Promoting Sustainable Consumption and Production in Developing Countries for Poverty Alleviation

Sustainable ventures can make a significant contribution to poverty alleviation and environmental sustainability. These business initiatives and activities improve human well-being and the environment on a profitable basis for people, planet and profit (triple P), contributing to economic growth and improvements in human wellbeing from natural resource use.

The United Nations Environmental Programme (UNEP) has developed a toolbox that helps to guide key questions related to sustainable ventures such as the identification of opportunities, the understanding of the determinants of success and the assessment of costs and benefits.
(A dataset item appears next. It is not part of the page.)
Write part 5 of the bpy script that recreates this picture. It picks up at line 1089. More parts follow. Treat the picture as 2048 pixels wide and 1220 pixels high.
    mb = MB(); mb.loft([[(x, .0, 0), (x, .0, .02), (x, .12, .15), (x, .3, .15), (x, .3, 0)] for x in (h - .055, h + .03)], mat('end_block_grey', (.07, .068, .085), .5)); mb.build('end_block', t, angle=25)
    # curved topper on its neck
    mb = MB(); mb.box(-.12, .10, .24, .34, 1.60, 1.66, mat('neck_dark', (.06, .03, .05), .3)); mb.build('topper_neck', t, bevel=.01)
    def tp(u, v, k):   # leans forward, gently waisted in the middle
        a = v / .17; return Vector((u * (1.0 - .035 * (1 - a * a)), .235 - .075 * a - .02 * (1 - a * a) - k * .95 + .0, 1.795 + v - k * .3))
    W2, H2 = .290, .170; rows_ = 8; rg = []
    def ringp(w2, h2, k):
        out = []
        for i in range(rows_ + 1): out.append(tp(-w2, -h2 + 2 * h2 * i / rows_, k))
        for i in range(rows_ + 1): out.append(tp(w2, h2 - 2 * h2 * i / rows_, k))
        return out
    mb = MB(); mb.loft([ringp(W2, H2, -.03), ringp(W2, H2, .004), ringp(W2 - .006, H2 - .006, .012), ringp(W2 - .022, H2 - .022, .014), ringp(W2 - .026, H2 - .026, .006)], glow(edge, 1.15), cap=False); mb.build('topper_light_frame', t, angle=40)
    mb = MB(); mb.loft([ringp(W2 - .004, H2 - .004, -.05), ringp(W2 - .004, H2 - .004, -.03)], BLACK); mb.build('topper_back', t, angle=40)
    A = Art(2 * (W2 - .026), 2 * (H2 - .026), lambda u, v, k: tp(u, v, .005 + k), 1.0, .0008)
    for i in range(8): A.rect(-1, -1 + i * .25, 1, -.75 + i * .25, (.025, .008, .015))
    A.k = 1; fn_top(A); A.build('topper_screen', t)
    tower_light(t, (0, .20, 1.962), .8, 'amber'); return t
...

The toolbox addresses initiatives that support sustainable ventures, including donor programmes, award schemes, private and public investors, professional education programmes and policy makers. It provides a general framework, which needs to be adapted for specific purposes, for example to develop a questionnaire for loans, forms to participate in competitions or checklists for initial business screenings. Yet the UNEP toolbox mainly targets intermediaries with expertise in the field of triple bottom line assessments. For small and medium agricultural enterprises and less specialized consultants and NGOs, the toolbox is offering an approach.

Less experience is available on how these enterprises, with the aid on the toolbox, could realize PPP assessments in practice and obtain a clear impression on their economic, social and environmental impacts. Presently enterprises need to hire in consultants for this work, without knowing if there is a clear business case for them in investing in more sustainable production.

The Royal Tropical Institute (KIT) in Amsterdam works on value chain development and sustainable ventures in various programmes and develops instruments for the ANNONA sustainable investment fund to analyse businesses on their triple bottom line impacts. Contributing to the UNEP toolbox allowed KIT to better integrate planet aspects in its work on sustainable markets and value chains, to analyse better how attention to the ‘planet’ may contribute to positive impacts for ‘people’ and ‘profit’.

UNEP and KIT agreed to co-operate in further developing hands-on tools for promoting sustainable consumption and production in developing countries, systematically analyzing sustainable business ventures in developing countries from a lifecycle perspective and helping small and medium enterprises to assess business cases for investing in the environment.

The present report contains three cases of PPP assessments that have been made with the help of the existing guidelines, especially to learn how the guidelines worked in the hands of non-specialized persons and enterprises.